— Start of DATA EXTRACT —

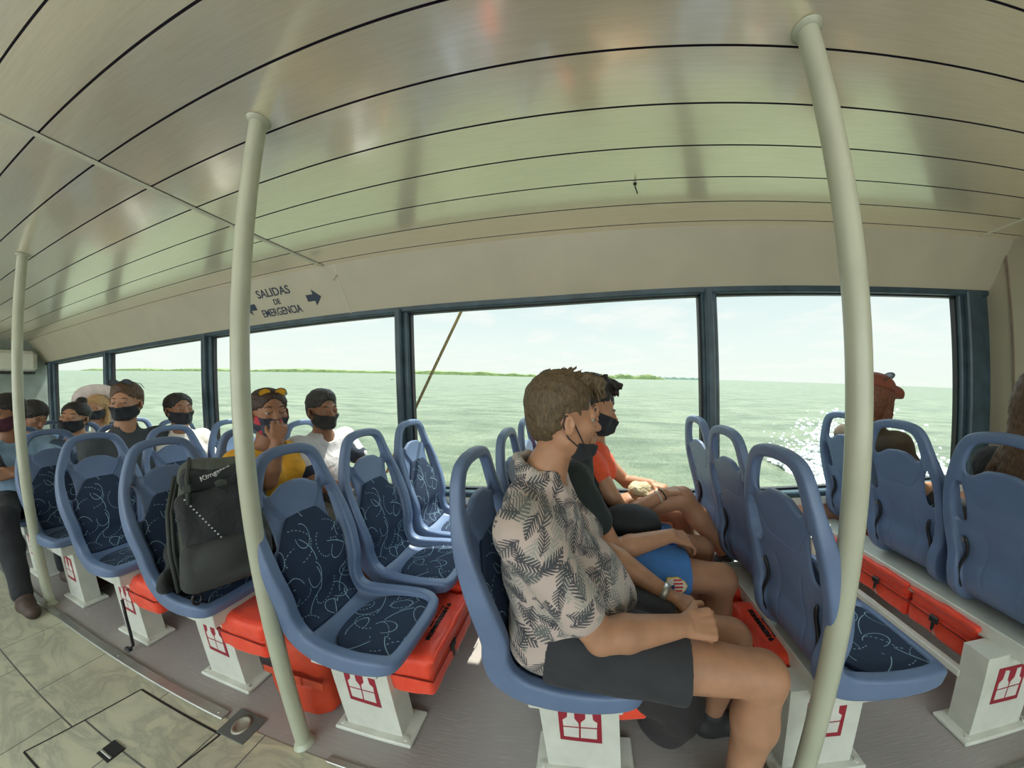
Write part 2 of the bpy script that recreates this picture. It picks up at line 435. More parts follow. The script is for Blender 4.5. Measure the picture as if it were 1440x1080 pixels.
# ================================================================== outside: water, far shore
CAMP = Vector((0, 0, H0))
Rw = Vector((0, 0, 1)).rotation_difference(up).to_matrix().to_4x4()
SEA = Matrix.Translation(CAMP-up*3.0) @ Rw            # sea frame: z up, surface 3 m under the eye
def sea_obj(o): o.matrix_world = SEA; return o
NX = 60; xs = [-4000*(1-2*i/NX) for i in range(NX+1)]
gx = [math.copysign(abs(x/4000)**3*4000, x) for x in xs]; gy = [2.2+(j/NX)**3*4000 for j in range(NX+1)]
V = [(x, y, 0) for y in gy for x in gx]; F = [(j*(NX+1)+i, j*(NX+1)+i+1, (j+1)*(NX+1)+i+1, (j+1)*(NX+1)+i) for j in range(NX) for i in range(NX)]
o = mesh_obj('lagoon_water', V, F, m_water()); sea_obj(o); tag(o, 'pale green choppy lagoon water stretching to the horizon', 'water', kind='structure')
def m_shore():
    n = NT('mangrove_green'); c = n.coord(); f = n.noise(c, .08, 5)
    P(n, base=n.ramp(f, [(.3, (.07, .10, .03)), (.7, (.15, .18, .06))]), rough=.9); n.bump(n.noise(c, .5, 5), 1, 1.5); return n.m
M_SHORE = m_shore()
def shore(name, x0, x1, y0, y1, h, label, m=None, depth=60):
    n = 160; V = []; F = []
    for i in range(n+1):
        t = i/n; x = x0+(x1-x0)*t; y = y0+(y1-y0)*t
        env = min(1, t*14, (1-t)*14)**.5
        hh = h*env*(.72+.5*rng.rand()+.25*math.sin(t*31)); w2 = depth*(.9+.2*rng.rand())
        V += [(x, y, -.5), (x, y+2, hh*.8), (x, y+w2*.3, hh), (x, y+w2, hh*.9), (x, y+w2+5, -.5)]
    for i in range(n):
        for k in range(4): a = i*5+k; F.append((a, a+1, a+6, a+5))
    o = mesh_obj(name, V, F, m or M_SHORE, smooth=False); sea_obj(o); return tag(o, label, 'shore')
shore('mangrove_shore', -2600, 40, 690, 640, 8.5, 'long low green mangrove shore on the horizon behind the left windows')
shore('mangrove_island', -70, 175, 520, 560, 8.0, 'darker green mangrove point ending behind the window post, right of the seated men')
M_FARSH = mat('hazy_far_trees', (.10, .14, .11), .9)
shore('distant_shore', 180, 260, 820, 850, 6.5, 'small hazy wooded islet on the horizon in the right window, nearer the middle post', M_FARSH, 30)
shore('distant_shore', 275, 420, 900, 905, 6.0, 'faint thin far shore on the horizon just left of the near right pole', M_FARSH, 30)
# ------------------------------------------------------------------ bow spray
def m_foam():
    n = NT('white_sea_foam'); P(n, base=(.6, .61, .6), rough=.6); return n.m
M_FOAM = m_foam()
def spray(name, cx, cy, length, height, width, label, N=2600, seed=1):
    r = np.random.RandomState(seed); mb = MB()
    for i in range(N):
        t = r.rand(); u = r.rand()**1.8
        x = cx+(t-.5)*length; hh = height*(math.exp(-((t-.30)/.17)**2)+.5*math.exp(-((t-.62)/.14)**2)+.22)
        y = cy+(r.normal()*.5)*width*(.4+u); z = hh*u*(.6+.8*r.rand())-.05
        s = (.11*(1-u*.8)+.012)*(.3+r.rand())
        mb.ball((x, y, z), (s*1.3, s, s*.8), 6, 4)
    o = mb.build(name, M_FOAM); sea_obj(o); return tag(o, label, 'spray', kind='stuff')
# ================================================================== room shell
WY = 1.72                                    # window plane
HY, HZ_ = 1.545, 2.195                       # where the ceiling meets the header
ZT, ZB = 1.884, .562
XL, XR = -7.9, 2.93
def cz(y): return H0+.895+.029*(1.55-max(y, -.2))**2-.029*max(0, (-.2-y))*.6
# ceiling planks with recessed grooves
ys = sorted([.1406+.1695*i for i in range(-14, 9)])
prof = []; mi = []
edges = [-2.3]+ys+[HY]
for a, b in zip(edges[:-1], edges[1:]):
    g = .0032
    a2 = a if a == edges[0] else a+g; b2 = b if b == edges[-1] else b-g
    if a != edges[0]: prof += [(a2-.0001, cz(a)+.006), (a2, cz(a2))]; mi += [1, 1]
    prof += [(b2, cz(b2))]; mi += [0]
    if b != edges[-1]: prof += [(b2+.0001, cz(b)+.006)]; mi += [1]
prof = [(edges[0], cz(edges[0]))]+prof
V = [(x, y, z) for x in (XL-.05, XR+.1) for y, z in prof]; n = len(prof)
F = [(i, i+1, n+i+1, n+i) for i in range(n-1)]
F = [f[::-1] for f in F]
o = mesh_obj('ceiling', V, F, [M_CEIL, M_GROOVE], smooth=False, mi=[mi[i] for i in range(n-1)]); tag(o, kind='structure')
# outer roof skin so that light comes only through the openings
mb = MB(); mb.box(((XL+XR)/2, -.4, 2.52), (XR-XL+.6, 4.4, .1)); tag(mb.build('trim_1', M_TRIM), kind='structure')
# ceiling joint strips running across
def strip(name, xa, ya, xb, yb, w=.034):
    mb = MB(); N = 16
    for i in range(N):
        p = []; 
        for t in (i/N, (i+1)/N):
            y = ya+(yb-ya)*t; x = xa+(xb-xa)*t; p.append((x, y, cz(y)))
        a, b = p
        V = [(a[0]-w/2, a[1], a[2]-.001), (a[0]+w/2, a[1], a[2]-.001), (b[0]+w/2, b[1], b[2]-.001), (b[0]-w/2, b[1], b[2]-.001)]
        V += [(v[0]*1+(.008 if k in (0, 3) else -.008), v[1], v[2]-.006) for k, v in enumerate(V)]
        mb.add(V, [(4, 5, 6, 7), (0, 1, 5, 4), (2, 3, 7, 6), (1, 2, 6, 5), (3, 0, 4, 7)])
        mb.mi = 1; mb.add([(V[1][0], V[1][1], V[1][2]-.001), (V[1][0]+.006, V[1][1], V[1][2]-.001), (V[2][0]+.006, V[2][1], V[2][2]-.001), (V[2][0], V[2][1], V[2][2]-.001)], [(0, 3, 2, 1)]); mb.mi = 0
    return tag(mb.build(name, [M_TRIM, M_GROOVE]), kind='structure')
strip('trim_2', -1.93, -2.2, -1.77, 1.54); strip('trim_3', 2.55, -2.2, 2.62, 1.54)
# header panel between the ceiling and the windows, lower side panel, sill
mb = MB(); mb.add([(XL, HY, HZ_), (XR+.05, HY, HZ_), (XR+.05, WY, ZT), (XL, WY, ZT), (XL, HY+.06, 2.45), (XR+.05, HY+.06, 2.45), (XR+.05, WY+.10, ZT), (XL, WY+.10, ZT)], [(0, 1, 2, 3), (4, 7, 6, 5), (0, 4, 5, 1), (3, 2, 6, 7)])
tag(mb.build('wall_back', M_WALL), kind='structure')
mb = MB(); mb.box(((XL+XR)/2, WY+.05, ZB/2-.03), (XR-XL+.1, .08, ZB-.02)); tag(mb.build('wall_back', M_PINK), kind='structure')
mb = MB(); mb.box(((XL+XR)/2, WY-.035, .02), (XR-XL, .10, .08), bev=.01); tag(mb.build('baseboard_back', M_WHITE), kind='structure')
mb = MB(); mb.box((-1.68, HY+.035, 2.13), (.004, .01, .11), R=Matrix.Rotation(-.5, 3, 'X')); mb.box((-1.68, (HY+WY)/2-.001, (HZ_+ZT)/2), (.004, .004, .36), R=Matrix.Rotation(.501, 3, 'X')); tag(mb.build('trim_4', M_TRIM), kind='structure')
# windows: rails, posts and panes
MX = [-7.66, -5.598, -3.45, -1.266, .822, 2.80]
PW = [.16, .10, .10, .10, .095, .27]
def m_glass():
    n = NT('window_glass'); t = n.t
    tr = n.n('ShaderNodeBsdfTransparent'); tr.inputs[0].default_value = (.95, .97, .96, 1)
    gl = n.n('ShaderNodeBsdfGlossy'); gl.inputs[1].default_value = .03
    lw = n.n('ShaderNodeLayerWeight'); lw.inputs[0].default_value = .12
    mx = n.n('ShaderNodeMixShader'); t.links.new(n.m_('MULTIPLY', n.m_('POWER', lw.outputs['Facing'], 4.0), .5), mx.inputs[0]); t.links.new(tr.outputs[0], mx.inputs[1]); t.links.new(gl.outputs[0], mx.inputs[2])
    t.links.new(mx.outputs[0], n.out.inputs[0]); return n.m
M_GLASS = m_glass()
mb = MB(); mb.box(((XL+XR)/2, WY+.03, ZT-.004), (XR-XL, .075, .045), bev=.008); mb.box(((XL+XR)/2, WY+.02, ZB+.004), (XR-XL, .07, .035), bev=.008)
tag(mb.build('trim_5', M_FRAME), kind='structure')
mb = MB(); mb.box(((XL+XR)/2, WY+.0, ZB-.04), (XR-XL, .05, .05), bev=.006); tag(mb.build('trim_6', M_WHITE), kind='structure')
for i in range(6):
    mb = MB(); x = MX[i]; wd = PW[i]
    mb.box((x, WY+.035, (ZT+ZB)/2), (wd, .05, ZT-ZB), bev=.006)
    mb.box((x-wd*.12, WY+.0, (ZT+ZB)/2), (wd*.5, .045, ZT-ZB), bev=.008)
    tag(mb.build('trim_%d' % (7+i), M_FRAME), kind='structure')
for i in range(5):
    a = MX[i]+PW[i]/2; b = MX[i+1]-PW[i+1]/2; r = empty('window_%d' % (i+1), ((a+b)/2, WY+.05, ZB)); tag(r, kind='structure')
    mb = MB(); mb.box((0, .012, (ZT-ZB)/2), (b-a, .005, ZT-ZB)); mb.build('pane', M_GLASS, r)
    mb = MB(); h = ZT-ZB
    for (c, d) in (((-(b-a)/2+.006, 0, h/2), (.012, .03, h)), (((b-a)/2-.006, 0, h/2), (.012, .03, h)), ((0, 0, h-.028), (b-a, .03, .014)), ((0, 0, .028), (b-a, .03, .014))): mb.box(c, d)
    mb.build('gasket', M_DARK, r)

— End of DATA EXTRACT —

WORK TO DO: Go through the listing above and report how many of its lines contain the word "left", with only the number as output.

THE OUTPUT: 2